The question is: Convert the variable test.ind to a 0/1 indicator variable (an integer), and name it treat, where customers enrolled in the program are assigned a value of 1, and customers not enrolled in the program are assigned a value of 0.
you gave us that C is 1 and R is 2, we merely subtracted 1 to make C 0 R 1
if C was 2 and R was 1 then to make C 0 R 1, you would
multiply by -1 for C -2 R -1
then add 2 so C 0 R 1
ok, so your dput() revealed to us the internal representation of the factor.
also can use as.integer() to see the factors internal integer representation.
Or can avoice considering that and use a logic test to directly assign the value you want conditionally.
Perhaps you prefer that approach. In this case I can say if the factor text is 'C' give me 0, otherwise give me 1. (otherwise includes 'R')
new_data <- structure(list(test.ind = structure(c(1L, 2L, 2L, 2L, 2L), .Label = c("C",
"R"), class = "factor")), row.names = c(NA, 5L), class = "data.frame")
new_data$test.ind
# > new_data$test.ind
# [1] C R R R R
# Levels: C R
as.integer(new_data$test.ind)
# > as.integer(new_data$test.ind)
# [1] 1 2 2 2 2
new_data$test.ind <- ifelse(new_data$test.ind=="C",0,1)
new_data$test.ind
# > new_data$test.ind
# [1] 0 1 1 1 1
yes, if you did as.integer(unique( newdata$test.ind)) you would get the unique integer values.

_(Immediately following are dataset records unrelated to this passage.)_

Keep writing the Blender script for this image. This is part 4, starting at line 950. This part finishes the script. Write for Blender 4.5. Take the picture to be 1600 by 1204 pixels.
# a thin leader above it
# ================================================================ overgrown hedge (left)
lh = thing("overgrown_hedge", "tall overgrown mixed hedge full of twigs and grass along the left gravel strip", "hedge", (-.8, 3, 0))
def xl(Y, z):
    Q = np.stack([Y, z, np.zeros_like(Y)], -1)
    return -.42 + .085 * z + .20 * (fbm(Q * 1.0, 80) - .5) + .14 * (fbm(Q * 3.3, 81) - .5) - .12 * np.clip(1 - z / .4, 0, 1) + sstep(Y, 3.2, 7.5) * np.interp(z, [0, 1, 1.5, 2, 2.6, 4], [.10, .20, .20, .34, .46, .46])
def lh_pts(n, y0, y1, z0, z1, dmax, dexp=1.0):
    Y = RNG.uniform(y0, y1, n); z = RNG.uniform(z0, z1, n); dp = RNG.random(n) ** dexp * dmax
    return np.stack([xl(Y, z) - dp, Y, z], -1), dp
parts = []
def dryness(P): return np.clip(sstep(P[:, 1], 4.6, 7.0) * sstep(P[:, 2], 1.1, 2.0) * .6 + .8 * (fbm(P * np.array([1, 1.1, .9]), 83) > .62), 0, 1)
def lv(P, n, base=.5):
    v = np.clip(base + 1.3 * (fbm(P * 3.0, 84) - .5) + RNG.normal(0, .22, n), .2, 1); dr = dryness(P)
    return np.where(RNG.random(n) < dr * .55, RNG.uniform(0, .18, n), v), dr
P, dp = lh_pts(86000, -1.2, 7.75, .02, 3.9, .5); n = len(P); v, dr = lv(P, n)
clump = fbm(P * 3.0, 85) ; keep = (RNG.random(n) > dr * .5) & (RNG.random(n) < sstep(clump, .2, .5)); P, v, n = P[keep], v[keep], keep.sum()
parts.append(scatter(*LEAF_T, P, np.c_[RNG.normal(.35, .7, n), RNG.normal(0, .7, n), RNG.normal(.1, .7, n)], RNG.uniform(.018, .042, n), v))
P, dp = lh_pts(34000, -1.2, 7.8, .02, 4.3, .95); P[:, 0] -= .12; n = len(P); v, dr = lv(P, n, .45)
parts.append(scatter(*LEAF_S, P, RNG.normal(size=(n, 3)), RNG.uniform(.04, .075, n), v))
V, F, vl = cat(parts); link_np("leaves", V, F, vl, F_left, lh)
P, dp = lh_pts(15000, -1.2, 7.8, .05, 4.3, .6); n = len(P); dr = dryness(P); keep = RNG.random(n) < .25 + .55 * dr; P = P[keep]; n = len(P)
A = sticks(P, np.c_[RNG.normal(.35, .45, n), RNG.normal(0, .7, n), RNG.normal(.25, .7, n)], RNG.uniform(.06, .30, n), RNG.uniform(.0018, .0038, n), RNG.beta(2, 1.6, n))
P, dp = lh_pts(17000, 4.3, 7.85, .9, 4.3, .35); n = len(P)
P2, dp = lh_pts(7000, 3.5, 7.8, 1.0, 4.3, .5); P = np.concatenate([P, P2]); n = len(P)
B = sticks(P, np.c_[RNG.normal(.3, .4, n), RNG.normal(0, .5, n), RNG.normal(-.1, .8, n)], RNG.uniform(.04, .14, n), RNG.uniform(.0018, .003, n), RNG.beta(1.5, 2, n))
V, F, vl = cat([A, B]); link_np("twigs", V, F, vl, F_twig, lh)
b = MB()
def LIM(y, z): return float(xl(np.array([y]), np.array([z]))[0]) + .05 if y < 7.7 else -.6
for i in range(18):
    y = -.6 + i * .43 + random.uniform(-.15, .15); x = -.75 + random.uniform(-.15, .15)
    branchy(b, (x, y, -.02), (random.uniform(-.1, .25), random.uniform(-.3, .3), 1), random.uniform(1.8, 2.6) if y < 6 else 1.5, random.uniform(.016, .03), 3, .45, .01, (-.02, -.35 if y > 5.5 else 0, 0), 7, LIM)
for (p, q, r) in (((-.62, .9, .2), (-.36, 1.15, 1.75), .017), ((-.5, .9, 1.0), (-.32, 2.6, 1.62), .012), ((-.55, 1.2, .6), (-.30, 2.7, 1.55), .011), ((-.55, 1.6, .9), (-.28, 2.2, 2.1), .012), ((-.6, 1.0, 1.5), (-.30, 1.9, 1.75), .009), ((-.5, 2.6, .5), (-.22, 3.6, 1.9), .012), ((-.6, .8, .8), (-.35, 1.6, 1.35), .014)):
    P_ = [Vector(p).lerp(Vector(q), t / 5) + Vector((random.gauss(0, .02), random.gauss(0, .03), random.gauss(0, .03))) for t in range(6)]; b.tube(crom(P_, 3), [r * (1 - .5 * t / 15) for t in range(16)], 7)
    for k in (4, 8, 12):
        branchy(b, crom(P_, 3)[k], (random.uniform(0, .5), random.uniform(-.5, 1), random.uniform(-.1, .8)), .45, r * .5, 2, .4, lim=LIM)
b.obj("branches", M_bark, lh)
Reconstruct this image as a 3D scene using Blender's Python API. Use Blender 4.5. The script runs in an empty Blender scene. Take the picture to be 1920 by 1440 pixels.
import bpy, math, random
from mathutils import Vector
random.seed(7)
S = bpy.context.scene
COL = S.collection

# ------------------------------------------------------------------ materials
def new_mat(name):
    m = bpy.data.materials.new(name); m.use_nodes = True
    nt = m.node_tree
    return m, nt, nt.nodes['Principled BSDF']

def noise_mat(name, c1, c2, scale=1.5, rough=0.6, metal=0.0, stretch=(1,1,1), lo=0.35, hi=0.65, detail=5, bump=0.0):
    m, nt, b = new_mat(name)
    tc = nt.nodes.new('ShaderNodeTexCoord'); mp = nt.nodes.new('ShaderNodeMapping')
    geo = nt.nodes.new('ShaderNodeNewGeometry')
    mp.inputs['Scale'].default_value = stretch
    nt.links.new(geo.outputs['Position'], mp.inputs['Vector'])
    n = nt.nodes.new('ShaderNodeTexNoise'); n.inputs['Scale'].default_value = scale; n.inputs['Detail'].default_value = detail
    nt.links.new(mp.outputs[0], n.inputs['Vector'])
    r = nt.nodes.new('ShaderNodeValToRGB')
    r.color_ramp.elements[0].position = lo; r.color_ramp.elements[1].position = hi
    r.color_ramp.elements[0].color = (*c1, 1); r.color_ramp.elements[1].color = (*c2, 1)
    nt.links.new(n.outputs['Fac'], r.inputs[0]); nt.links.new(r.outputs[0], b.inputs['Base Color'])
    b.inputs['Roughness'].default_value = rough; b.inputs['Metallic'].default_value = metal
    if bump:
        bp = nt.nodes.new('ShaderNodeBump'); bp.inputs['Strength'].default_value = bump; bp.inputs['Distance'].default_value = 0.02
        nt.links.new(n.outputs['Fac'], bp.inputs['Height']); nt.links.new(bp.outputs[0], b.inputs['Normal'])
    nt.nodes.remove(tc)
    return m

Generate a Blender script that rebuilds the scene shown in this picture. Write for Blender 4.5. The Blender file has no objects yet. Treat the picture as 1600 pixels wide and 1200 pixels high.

But this unique stuff isnt much use aside from understanding your data. its not required to change your data in a mechanical sense.
to change "C" into 0, and "R" into 1
do
Thanks. I checked the help ifelse file.
"ifelse(test, yes, no) means yes return values for true elements of test. no return values for false elements of test."
So can you check whether my understanding is correct or wrong? In your code, the test is the value = C. And if it's correct, we assign this variable 0. Otherwise, we assign 1.